Collective bargaining
Ohio SB1 puts several limits on collective bargaining including placing limits on retrenchment and the ability to strike. With respect to retrenchment, SB1 gives this power to the board of trustees and eliminates the ability to bargain over retrenchment policies except for faculty with “at least thirty years, but not more than thirty-five years, of service in one of the state retirement systems at the time of any retrenchment determination” (Sec. 3345.456). Additionally, Ohio SB1 is the only similar piece of legislation we encountered that also banned faculty from striking, though many states impose more general bans for public-sector workers (Lieberman, Reference Lieberman2023; Sanes & Schmitt, Reference Sanes and Schmitt2014). The restrictions on faculty unionization seek to weaken labor unions. It is typical to restrict the right to strike for labor unions that are clearly tied to public safety. In Ohio, public employees who are police officers, psychiatric attendants, prison guards, and fire fighters are prohibited from striking. Rationale given for prohibiting strikes among faculty rely on student fairness, not public safety—legislators in favor of the bill argued that student graduation could be unfairly delayed due to faculty strikes.
Implications for I-O psychologists in higher education
There are many implications for I-O psychologists in Ohio and in other states with similar legislation. To begin, it is important to note that academic freedom is not considered absolute or without certain duties. The AAUP (1940) notes that care should be taken when introducing controversial matters that are unrelated to the subject. Additionally, when making statements to the public, faculty have a duty to their profession to be accurate, exercise appropriate restraint, and show respect for the opinions of others. In practice this means that I-O academics should approach their scholarship, teaching, and public engagement (including social media) with a careful balance of intellectual rigor, professional ethics, and a respect for those with differing opinions.Footnote 3
Second, the current battle over the role of DEI initiatives in higher education highlights two competing perspectives, with both sides claiming that the opposition is curtailing academic freedom. Those seeking to dismantle DEI claim that such initiatives impose ideological conformity and threaten equal opportunity through preferential treatment. Conversely, defenders of DEI assert that efforts to ban or severely restrict DEI initiatives is a form of government overreach and a threat to equal opportunity. This side argues that DEI programs are critical for ensuring equitable access to higher education, creating an inclusive learning environment, and supporting intellectual diversity by creating room for historically marginalized voices. This underscores a deeper philosophical difference about the purpose of higher education, how to achieve equal opportunity, and the role of government in shaping university policies. From our perspective as I-O psychologists, we frequently deal with controversial topics including workplace discrimination, adverse impact, affirmative action, diversity management, and sexual harassment. Even if we take the Ohio legislature at their word and assume that they are attempting to promote intellectual diversity, we are concerned that the vague language in Ohio SB1 and other similar bills will ultimately undermine intellectual diversity in classrooms by creating a chilling effect. Further, eliminating DEI training, offices, and scholarships could have an impact on graduate student admissions and pipeline diversity, inclusion, and retention, particularly for underrepresented graduate students and faculty who may opt to move to another state.

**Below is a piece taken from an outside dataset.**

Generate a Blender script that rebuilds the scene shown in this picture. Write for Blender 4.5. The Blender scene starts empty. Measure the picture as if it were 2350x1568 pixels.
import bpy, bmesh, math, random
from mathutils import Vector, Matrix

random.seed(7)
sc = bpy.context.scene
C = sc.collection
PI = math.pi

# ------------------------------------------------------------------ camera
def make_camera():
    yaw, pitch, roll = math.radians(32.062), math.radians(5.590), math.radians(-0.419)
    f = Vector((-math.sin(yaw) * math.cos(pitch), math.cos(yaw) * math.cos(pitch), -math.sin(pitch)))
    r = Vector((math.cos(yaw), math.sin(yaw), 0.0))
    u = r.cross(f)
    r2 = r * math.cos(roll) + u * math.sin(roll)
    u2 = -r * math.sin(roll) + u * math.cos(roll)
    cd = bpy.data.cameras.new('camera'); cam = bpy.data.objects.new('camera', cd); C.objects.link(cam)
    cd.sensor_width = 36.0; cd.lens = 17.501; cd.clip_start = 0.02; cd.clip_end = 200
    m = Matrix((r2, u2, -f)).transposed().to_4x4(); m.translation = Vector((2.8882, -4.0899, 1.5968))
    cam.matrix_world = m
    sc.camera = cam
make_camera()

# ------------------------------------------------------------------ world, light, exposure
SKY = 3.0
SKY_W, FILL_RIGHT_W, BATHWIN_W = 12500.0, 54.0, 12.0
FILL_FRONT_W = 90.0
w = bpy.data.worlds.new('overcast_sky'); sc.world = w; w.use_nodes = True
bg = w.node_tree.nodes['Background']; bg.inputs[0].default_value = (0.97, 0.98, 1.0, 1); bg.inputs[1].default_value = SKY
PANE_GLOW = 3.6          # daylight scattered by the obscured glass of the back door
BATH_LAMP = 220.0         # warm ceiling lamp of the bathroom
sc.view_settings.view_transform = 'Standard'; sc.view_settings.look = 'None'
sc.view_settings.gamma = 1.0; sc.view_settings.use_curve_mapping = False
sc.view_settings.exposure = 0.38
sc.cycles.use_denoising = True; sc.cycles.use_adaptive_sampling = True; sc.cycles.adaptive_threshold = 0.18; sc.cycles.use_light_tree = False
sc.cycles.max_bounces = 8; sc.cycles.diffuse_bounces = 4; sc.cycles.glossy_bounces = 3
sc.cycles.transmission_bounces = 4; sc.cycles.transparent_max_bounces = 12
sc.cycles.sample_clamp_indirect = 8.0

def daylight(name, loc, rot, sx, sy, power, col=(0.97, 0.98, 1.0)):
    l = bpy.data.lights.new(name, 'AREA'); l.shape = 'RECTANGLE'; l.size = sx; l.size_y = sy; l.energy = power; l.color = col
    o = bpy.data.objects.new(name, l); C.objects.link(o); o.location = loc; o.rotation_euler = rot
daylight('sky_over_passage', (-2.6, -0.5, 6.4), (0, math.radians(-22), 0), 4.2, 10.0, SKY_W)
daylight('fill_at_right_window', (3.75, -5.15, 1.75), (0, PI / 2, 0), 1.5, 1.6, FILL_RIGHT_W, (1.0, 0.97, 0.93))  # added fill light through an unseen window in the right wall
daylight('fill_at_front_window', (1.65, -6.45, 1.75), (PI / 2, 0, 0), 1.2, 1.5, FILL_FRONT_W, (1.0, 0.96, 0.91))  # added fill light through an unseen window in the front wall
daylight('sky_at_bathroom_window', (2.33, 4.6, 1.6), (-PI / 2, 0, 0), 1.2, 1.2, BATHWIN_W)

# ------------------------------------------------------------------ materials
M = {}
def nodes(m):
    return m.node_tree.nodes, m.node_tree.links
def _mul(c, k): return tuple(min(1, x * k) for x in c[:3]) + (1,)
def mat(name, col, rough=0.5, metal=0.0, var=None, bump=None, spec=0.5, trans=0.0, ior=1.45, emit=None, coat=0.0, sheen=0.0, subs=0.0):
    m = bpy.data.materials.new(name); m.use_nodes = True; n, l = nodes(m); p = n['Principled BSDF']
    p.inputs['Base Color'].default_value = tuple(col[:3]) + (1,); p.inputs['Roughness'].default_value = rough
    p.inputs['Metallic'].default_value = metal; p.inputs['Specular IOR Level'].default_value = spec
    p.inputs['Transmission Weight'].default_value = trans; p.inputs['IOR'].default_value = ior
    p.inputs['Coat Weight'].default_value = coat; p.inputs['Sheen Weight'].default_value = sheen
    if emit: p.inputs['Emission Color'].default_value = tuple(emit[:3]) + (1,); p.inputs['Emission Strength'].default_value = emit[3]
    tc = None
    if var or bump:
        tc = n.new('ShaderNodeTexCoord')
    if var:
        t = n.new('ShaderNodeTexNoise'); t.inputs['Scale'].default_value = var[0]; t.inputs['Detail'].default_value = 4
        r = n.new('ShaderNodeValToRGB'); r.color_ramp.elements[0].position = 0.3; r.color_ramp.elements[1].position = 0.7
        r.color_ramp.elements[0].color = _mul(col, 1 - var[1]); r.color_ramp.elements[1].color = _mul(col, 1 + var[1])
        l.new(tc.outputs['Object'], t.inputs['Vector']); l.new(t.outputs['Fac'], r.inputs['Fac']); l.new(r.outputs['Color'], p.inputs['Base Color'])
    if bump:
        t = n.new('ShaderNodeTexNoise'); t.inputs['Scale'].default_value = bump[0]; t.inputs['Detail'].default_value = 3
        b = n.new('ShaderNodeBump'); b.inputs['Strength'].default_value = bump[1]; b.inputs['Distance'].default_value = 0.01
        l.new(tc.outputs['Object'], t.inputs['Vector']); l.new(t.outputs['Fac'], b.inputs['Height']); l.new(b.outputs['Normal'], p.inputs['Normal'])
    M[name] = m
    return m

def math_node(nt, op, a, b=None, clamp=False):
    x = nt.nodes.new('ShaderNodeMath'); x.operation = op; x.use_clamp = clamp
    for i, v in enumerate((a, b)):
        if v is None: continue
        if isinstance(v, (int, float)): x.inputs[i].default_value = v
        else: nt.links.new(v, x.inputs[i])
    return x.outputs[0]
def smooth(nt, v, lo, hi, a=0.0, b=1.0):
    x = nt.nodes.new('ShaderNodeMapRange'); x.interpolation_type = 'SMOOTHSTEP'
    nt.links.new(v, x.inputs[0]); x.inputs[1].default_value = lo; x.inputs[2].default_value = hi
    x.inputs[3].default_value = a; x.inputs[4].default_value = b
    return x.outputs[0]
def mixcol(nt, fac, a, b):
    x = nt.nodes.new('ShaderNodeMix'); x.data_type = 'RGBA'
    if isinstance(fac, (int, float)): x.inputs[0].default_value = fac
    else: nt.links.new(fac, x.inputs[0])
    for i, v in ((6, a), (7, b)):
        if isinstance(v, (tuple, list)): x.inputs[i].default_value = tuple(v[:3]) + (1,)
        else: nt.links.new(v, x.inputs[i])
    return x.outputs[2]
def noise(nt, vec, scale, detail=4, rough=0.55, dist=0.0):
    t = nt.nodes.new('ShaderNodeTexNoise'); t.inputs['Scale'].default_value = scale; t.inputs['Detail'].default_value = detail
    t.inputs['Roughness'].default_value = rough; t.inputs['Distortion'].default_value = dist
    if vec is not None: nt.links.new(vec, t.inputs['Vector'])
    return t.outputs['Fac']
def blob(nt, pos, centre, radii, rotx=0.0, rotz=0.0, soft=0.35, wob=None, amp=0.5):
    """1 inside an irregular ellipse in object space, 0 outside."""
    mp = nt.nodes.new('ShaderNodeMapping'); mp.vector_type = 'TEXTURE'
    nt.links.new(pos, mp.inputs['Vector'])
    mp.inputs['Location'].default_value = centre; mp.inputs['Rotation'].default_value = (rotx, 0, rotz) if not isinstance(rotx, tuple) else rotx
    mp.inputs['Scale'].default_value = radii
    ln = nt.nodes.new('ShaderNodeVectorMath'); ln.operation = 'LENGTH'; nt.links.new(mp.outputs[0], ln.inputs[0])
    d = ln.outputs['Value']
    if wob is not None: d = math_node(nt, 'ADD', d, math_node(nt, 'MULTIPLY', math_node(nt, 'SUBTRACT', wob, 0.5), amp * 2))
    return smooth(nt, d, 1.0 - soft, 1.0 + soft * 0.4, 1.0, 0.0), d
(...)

Third, regarding post tenure reviews, we echo the sentiments of the AAUP that suggest that post tenure reviews should be handled by faculty, follow due process, reaffirm an institution’s commitment to academic freedom, and be free from bias and applied fairly, and termination should be a last resort after extensive and meaningful professional development has failed (Euben, Reference Euben2006). We also wish to emphasize that although legitimate concerns exist about tenure, tenure is an important protection that ensures both academic freedom and allows universities to hire top talent. The AAUP’s Statement of Principles (1940) outlined that tenure serves two primary goals: “(1) freedom of teaching and research and of extramural activities, and (2) a sufficient degree of economic security to make the profession attractive to men and women of ability” (p. 14). That is, tenure helps maintain academic freedom, as well as recruit and retain talented faculty who could (sometimes) make more money in other areas of employment. An inability to attract and retain talented faculty harms students who engage with faculty. It is also worth noting the academic freedoms go both directions—conservatives who are often minorities in higher education are also protected by tenure. Thus, removing tenure harms everyone: faculty, students, and the state’s human capital.

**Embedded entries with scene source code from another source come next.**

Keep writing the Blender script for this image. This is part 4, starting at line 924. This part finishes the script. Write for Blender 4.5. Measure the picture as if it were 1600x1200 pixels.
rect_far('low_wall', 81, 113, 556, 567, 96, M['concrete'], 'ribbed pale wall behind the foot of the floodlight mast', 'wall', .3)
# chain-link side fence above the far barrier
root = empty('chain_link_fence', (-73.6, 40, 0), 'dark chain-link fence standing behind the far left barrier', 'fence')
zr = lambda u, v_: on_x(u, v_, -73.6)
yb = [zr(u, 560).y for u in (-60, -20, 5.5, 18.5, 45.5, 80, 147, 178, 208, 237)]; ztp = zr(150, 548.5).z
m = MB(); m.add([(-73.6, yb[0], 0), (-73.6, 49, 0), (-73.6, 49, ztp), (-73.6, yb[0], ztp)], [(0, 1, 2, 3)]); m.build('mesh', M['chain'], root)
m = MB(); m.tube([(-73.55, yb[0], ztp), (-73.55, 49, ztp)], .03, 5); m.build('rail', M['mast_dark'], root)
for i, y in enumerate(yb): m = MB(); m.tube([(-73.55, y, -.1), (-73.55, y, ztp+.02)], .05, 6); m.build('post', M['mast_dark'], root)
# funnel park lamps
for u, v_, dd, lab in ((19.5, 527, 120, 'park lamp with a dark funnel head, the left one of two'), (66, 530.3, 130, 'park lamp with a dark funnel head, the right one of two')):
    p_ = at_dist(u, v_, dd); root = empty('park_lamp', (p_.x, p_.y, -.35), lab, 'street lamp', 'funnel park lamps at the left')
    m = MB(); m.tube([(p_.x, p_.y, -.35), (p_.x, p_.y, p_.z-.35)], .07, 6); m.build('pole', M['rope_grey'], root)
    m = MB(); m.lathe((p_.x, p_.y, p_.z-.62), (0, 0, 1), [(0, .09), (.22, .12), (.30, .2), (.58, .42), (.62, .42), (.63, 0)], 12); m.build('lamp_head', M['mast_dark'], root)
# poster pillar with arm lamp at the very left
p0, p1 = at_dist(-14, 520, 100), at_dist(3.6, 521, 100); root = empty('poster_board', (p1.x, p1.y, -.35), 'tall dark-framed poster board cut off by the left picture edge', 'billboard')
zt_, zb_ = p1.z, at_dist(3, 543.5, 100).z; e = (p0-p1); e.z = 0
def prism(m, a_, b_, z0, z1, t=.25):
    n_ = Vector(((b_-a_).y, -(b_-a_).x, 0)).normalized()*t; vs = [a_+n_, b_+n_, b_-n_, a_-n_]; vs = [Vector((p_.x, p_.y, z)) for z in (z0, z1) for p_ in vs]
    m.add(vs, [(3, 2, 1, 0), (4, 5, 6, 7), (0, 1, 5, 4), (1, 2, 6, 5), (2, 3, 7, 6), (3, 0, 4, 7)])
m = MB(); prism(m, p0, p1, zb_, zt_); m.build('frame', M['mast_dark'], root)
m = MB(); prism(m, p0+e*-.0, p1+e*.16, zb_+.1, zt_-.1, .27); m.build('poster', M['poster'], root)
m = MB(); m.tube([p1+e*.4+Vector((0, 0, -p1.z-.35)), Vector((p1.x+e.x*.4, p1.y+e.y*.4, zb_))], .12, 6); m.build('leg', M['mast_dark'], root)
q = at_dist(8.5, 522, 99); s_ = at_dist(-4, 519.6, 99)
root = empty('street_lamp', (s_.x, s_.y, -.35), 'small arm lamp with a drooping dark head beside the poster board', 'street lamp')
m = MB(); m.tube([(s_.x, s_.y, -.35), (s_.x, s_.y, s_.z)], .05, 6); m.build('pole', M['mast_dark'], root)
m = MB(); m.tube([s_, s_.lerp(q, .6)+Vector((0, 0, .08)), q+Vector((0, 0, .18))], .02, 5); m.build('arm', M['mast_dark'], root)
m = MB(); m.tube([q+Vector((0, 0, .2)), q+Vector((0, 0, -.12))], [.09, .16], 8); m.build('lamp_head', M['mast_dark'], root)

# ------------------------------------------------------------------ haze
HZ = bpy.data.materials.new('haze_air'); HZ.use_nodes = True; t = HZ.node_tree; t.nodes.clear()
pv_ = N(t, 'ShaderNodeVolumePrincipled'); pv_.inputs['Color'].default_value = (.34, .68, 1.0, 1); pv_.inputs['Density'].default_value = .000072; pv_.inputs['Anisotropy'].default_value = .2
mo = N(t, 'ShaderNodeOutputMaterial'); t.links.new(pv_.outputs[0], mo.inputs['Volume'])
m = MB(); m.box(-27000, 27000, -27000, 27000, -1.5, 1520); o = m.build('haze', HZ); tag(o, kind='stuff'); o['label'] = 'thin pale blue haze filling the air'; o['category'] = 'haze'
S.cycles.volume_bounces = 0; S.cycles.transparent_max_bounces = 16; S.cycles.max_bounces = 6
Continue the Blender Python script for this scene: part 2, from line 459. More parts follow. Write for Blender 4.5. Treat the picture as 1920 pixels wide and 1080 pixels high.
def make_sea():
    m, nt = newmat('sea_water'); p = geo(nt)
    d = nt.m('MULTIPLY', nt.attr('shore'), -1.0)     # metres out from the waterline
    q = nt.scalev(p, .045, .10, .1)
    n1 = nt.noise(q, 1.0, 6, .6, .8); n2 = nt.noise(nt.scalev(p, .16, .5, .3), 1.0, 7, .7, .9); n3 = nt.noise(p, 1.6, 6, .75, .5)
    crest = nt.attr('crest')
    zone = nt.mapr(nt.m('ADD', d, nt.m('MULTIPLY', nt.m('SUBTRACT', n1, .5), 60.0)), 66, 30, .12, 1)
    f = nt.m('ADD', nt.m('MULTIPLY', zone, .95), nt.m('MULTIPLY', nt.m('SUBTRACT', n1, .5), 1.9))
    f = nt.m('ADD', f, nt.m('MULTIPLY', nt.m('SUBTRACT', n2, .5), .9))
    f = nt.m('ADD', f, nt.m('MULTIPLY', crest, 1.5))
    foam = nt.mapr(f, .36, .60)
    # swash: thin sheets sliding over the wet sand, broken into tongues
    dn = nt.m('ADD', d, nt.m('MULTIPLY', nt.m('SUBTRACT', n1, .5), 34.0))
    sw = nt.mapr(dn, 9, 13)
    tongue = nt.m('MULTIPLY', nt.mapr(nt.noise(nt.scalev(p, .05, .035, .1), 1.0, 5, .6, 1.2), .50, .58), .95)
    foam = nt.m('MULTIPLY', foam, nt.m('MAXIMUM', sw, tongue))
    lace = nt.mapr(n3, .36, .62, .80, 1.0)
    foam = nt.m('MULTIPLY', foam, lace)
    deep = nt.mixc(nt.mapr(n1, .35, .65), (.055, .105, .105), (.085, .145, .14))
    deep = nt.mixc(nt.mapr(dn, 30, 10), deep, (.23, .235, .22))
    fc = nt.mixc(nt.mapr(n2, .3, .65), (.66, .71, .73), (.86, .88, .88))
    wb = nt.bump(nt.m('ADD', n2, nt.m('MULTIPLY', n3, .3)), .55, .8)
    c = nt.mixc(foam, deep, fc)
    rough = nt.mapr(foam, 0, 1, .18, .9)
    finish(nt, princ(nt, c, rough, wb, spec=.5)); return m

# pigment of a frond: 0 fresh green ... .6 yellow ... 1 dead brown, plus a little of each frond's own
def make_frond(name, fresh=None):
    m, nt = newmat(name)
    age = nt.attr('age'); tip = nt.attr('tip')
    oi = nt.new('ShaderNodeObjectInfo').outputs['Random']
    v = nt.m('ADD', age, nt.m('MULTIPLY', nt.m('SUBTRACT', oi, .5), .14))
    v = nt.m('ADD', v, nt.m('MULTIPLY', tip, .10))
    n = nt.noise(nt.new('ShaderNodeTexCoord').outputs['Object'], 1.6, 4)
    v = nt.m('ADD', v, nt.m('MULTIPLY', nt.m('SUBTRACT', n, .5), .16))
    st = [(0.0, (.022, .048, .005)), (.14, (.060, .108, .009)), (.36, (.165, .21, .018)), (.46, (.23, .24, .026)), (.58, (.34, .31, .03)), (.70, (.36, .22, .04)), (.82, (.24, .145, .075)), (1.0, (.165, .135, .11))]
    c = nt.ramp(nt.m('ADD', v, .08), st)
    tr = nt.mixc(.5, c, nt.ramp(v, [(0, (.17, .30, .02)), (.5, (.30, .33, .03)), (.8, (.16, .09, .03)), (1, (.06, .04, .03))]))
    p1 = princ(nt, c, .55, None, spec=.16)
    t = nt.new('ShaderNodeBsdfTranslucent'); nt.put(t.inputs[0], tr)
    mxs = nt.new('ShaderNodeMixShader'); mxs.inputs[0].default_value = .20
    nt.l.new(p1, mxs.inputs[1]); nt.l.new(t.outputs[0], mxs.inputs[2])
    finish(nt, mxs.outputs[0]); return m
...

Finally, although Ohio SB1 weakens the power of faculty unions by eliminating the possibility of strikes (a rare occurrence in Ohio), the legislation also reminds us that unionization is one strategy that can help counter state efforts to curtail faculty rights. In other states that have passed similar legislation, implementation details are often left to individual institutions (Gretzinger & Hicks, Reference Gretzinger and Hicks2024). The level of university administrator commitment to the goals of the legislation varies across institutions with some university presidents actively and enthusiastically implementing procedures suggested in these bills, whereas others do the bare minimum to comply. Faculty unionization helps provide an additional layer of protection to faculty who are wary of due process in cases of post tenure review and/or investigations into alleged faculty misconduct in the areas identified in this bill.
Conclusion
Higher education undeniably faces challenges including access, affordability, and perceived return on investment (Baker, Reference Baker2024; Clark et al., Reference Clark, Cluver, Fishman and Kunkel2024; Vargas & Dancy, Reference Vargas and Dancy2023). These are complex problems that require universities to work together with the state and federal governments. Yet, the recent wave of state and federal legislation targeting academic freedom fails to address these core issues. Instead of offering solutions, such policies restrict institutional autonomy and place significant restrictions and pressures on faculty in ways that contradict the values of I-O psychology and higher education more generally.